## DATASET EXTRACT
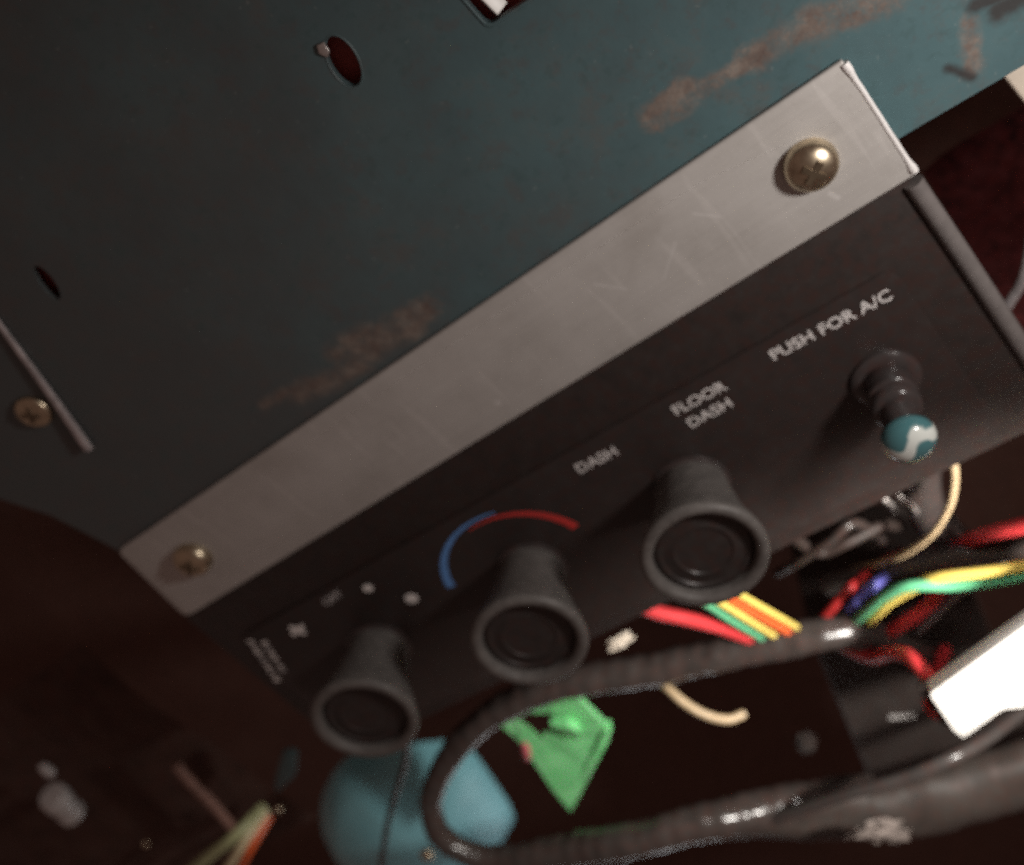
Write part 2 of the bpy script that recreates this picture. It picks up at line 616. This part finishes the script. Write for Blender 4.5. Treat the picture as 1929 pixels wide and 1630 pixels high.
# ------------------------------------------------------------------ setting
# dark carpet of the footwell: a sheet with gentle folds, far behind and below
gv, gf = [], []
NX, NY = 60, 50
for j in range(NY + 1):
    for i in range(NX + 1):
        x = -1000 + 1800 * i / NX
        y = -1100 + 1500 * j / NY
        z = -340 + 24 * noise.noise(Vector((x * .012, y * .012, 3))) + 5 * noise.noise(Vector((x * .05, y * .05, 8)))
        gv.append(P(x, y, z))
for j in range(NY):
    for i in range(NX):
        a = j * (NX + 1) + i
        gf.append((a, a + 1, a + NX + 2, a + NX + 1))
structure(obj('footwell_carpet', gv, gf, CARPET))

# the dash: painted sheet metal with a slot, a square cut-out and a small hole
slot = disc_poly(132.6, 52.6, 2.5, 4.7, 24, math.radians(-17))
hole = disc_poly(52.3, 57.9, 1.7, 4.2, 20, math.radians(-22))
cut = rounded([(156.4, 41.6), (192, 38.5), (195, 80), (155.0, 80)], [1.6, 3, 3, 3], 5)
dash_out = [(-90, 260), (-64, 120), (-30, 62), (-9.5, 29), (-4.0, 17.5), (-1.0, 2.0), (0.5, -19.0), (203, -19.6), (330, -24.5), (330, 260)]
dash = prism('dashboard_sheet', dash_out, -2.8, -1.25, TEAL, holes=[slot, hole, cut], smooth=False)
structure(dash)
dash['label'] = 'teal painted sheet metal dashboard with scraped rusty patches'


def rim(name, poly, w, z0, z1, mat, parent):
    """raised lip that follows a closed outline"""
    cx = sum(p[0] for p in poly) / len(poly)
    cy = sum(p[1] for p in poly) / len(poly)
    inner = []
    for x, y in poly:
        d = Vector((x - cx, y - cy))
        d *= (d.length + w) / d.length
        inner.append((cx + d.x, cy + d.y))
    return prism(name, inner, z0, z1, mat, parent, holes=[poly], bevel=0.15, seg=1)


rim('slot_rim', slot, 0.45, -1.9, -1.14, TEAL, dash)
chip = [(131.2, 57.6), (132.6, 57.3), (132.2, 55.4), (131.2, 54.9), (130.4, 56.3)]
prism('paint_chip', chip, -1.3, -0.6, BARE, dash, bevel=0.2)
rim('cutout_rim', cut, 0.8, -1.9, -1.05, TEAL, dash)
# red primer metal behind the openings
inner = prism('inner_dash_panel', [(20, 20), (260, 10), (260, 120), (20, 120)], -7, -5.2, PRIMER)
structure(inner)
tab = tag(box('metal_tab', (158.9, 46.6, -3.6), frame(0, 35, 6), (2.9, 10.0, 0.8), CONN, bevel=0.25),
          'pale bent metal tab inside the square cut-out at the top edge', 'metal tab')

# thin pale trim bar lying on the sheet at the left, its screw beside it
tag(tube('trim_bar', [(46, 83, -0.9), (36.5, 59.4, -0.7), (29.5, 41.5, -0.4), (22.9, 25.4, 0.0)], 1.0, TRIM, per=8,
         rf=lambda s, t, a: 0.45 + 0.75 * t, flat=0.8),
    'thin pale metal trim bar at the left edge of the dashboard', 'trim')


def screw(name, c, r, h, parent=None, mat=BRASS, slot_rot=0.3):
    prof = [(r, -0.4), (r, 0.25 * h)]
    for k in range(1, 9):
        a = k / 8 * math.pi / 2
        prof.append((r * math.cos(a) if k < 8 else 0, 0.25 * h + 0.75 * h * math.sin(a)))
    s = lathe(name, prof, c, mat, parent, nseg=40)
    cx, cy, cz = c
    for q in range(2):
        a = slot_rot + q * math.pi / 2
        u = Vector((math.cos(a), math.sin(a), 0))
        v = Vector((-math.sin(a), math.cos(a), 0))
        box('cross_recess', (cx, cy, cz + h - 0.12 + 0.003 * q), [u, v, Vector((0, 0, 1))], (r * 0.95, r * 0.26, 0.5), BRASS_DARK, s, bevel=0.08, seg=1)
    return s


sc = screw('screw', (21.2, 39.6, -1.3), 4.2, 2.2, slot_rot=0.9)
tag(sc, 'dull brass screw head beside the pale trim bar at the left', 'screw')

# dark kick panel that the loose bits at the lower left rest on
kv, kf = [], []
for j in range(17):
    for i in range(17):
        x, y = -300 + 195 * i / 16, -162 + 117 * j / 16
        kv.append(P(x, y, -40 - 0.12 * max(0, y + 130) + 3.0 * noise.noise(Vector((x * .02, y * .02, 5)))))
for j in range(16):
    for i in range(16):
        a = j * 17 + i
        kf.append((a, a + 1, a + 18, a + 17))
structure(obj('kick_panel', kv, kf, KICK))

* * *

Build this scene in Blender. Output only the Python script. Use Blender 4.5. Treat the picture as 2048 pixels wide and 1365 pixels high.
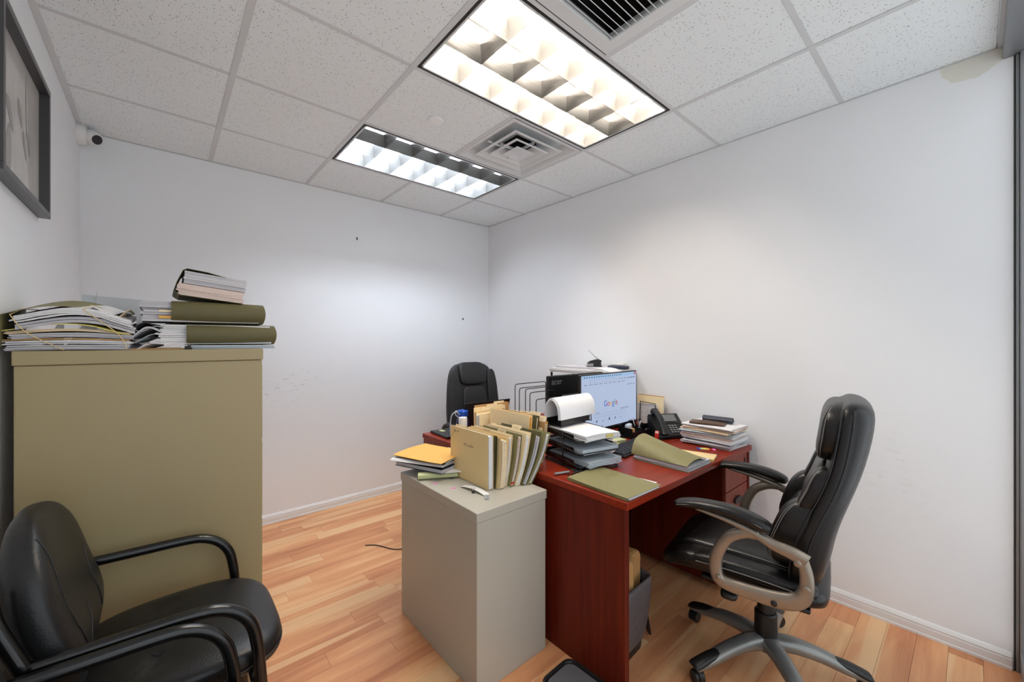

## WORK TO DO
Gather every line from the listing above in which "high" appears, and copy those lines.

## COMPLETE OUTPUT
Write part 2 of the bpy script that recreates this picture. It picks up at line 616. This part finishes the script. Write for Blender 4.5. Treat the picture as 1929 pixels wide and 1630 pixels high.
Build this scene in Blender. Output only the Python script. Use Blender 4.5. Treat the picture as 2048 pixels wide and 1365 pixels high.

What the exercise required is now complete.